Vice President Kamala Harris was in Dubai at the UN climate summit last weekend, touting America’s climate leadership in front of hundreds of country leaders. Indeed, the Biden-Harris administration has taken some impressive steps, committing to halve emissions of climate-wrecking pollution by 2030, and backing that up with the most significant climate legislation in the nation’s history, the Inflation Reduction Act.
Yet, one pivotal piece was glaringly absent from her remarks: any commitment to cut fossil fuels, the root cause of the climate crisis. President Biden must match his prowess for promoting clean energy with an equally ambitious plan for curbing America’s fossil fuel production.
As the world’s largest and most powerful economy, the U.S. can’t simultaneously remain its biggest oil and gas producer and be an effective climate leader on the global stage. The posture is untenable — and the math doesn’t add up.
This year, the U.S. experienced a record 25 climate-connected weather disasters that each exceeded $1 billion in damage and killed nearly 400 Americans combined. Despite that grim milestone, a recent United Nations report found that our country plans to produce more oil and gas in 2030 than at any time in its history — the same fuels driving these disasters. This projection flies in the face of the White House’s stated desire to slash U.S. greenhouse gas emissions and convince other nations to do the same.
Even as the world transitions to clean energy, some fossil fuels will continue to be used for decades. Given that reality, U.S. fossil fuel executives and their allies argue that America might as well supply this fuel by increasing oil and gas exports even while we work toward reducing domestic consumption. The problem is that every major energy producer in the world has the same idea.
The UN report shows that, taken together, government plans would result in global oil and gas production exceeding current levels until at least 2050. Should that much fossil fuel be produced, energy companies and markets would be expected to ensure that demand matches the supply — an outcome that would blow past agreed global temperature limits.
The U.S. can only seriously address climate change by rapidly cutting both fossil fuel demand and fossil fuel supply to zero, or at least near enough to zero, so that the remaining carbon dioxide emissions can be captured. Yet, while carbon capture technology may have a limited role to play, it is not a get-out-of-jail-free card for fossil fuel producers. The International Energy Agency estimates that out of the 15 billion tons of emissions reductions needed by 2030, only 1 billion could be expected to be achieved through carbon capture.
Biden has an admirable record to build upon in expanding clean energy production. Clean energy investments totaled $213 billion nationwide from July 2022 to June 2023, and it’s estimated the Inflation Reduction Act will create 1.5 million more clean energy jobs by 2030. The law’s incentives will cut household energy bills and can save the average American thousands of dollars on electric vehicles, climate-friendly heat pumps and solar installation.

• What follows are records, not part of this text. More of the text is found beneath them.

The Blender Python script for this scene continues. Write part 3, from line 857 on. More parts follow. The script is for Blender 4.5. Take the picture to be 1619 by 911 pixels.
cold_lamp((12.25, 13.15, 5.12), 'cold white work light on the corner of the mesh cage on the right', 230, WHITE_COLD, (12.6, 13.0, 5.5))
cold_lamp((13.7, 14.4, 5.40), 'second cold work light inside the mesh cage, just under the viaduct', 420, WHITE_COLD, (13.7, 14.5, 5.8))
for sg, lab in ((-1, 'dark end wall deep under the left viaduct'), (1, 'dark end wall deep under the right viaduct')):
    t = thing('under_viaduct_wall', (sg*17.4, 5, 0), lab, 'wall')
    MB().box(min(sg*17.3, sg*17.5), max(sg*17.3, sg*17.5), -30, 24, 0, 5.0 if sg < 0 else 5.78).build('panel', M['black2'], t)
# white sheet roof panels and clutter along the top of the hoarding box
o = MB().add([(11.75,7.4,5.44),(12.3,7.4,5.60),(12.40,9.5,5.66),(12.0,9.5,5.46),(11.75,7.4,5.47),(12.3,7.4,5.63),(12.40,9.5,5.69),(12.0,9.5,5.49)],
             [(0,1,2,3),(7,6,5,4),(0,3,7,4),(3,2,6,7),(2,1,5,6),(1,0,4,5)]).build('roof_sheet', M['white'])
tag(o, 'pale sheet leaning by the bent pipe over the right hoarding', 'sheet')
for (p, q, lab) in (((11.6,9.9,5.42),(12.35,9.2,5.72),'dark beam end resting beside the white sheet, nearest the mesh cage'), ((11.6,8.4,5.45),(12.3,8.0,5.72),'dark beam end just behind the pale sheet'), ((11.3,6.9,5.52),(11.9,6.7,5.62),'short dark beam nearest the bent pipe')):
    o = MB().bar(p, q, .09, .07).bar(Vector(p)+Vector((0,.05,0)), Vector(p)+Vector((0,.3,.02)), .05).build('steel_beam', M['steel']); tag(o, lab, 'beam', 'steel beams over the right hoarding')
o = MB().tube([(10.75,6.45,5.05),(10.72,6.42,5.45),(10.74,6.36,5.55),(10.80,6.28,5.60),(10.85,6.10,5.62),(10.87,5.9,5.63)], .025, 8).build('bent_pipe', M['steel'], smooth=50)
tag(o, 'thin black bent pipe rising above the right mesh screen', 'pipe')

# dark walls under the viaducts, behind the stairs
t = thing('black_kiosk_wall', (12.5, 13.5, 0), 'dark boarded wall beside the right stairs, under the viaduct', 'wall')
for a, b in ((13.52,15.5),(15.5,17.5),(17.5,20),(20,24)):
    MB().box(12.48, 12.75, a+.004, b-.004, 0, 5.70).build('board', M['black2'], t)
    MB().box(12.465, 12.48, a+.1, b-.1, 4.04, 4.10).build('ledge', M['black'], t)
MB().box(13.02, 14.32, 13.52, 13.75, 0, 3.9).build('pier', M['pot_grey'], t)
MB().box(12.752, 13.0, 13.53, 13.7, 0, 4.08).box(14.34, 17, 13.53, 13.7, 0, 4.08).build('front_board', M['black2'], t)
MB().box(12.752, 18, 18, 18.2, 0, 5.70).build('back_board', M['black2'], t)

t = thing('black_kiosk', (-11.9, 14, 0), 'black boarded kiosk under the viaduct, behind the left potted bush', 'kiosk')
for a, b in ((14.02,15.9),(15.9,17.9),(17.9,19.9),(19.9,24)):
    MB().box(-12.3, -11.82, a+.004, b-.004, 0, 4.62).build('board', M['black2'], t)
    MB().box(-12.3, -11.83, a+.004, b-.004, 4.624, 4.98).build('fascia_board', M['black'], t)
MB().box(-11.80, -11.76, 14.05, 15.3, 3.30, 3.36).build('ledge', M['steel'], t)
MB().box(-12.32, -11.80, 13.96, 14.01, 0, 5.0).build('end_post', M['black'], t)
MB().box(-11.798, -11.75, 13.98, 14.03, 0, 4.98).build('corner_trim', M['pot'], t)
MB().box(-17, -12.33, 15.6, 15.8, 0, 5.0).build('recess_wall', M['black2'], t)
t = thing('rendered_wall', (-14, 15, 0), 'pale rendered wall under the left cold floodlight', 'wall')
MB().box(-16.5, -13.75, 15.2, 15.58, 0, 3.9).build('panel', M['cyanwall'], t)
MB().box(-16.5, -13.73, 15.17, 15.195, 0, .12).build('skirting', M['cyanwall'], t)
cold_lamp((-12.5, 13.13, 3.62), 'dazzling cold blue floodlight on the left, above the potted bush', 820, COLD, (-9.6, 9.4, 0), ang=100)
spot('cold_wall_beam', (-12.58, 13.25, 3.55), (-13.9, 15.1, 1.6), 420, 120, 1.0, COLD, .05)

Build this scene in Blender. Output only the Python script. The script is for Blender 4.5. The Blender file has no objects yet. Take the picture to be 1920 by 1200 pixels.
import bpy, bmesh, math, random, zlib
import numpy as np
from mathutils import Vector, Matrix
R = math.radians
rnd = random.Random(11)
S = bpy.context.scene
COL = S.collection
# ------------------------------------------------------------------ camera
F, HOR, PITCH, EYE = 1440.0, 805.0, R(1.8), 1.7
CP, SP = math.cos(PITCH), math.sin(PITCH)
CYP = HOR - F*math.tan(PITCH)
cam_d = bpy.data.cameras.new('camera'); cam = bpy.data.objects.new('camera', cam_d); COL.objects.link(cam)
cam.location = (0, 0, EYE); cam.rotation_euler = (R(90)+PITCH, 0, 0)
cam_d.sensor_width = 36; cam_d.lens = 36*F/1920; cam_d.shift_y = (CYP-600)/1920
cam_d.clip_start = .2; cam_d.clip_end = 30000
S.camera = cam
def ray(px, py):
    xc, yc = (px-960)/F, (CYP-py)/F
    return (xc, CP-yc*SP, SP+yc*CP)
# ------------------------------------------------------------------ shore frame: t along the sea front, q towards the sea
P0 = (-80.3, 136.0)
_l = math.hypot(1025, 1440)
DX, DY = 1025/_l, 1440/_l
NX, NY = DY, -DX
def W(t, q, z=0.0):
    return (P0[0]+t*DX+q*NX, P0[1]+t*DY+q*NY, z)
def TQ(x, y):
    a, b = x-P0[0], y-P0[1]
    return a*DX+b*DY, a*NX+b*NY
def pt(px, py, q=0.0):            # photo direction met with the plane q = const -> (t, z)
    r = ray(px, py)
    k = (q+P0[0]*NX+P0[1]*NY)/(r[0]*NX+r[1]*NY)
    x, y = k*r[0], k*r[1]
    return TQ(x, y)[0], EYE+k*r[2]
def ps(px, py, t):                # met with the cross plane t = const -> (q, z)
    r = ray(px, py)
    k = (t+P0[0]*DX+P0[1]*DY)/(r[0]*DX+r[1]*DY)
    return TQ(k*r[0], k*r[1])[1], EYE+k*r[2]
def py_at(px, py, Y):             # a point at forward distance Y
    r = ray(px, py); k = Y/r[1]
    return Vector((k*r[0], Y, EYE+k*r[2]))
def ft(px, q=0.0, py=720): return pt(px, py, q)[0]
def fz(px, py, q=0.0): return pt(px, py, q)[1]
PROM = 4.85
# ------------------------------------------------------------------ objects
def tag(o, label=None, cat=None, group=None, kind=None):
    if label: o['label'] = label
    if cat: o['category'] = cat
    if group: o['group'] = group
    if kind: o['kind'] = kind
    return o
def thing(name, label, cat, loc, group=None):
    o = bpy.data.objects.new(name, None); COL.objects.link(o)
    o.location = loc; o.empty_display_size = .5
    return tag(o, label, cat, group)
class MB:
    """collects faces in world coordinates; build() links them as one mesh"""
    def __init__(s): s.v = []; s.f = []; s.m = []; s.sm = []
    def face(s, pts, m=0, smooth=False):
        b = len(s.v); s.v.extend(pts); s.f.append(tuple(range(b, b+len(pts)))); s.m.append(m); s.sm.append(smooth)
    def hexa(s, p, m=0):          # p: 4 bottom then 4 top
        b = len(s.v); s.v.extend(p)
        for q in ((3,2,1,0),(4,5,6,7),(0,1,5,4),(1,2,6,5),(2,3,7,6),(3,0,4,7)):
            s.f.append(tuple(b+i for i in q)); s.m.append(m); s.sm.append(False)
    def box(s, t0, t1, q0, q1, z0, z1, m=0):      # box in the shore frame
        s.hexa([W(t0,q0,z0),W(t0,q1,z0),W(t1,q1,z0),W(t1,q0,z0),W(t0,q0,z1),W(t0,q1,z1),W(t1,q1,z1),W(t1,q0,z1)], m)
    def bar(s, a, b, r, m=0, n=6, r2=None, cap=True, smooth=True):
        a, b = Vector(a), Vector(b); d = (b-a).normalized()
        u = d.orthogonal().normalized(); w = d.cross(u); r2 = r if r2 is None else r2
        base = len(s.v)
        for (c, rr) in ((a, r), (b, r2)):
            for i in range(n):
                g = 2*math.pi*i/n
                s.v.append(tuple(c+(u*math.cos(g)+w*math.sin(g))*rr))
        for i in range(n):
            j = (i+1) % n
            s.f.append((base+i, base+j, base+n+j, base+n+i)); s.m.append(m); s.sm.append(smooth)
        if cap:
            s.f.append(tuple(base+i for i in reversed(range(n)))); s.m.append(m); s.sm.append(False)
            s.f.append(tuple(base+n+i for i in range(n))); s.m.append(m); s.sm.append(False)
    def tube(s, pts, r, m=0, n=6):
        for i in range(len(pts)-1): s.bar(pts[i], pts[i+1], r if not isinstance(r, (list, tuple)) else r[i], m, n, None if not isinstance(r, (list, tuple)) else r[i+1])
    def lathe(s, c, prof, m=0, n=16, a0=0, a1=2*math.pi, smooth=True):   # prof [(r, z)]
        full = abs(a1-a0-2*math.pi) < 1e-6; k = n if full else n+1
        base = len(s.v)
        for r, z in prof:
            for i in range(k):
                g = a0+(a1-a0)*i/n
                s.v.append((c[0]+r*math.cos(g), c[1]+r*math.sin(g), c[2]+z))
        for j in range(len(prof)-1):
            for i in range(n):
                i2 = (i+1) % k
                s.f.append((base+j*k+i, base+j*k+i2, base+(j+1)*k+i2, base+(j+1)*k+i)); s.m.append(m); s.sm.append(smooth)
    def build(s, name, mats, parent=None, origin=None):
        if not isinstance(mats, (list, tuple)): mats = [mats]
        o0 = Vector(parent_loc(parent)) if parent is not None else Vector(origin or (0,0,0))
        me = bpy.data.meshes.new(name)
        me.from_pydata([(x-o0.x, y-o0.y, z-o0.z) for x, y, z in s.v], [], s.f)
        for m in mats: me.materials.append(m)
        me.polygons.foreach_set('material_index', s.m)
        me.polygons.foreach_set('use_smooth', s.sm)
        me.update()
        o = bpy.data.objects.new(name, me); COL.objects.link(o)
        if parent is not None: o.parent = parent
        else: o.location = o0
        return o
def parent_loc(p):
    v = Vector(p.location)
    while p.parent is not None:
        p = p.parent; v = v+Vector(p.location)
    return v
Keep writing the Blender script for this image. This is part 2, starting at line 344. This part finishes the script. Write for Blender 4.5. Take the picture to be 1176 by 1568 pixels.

However, the president’s record on curbing fossil fuel production is
Notably, Biden has more direct control over fossil fuel production on federal lands, but he is currently outpacing former President Trump in approving oil and gas drilling on them. He needs to commit unambiguously to ending this practice.
Earlier this year the administration greenlit the massive Willow Project that will open thousands of acres of Alaskan wilderness to oil drilling and is estimated to emit 287 million metric tons of carbon dioxide. In other areas, Biden has restricted fossil fuel production, such as prohibiting drilling in parts of the pristine National Petroleum Reserve in Alaska and revoking permits to drill in the Arctic National Wildlife Refuge issued by Trump. But overall, U.S. oil production is at record levels — and the administration currently has no plan for reducing it, even as demand for oil declines due to the rise of electric vehicles.
Finally, the president has an immediate opportunity to significantly cut greenhouse gas pollution with a single stroke of his pen, by denying permits for new liquefied natural gas (LNG) terminals that, if authorized, would quadruple U.S. LNG export capacity. If approved, these projects would lock in climate-warming emissions and fossil fuel dependence that will slow the adoption of clean energy. LNG is mostly methane, which produces carbon dioxide when burned and is 80 times more potent at warming the atmosphere than carbon dioxide in the first 20 years when it leaks — undermining efforts to alleviate near-term warming and the extreme weather disasters it causes.
Any new oil and LNG projects would also take years to build, meaning they would become operational too late to alleviate the energy security challenges created by Russia’s invasion of Ukraine.
The transition away from fossil fuels is essential, but it won’t be seamless. The shift will necessarily impact the lives of fossil fuel workers and communities. It’s crucial that the U.S. supports those whose livelihoods currently depend on these industries to ensure that the transition is just and equitable. Importantly, the Inflation Reduction Act includes bonus incentives for clean energy projects built in legacy energy communities and invests in programs that can take advantage of oil workers’ skills, such as capping abandoned oil and gas wells and developing geothermal energy.
Biden can’t lead the world away from climate catastrophe while doubling down on oil and gas development. Reducing demand for fossil fuels is only half of the equation. To create a safe climate and a prosperous future, he must fill in the other half with an equally ambitious plan to curb fossil fuel production.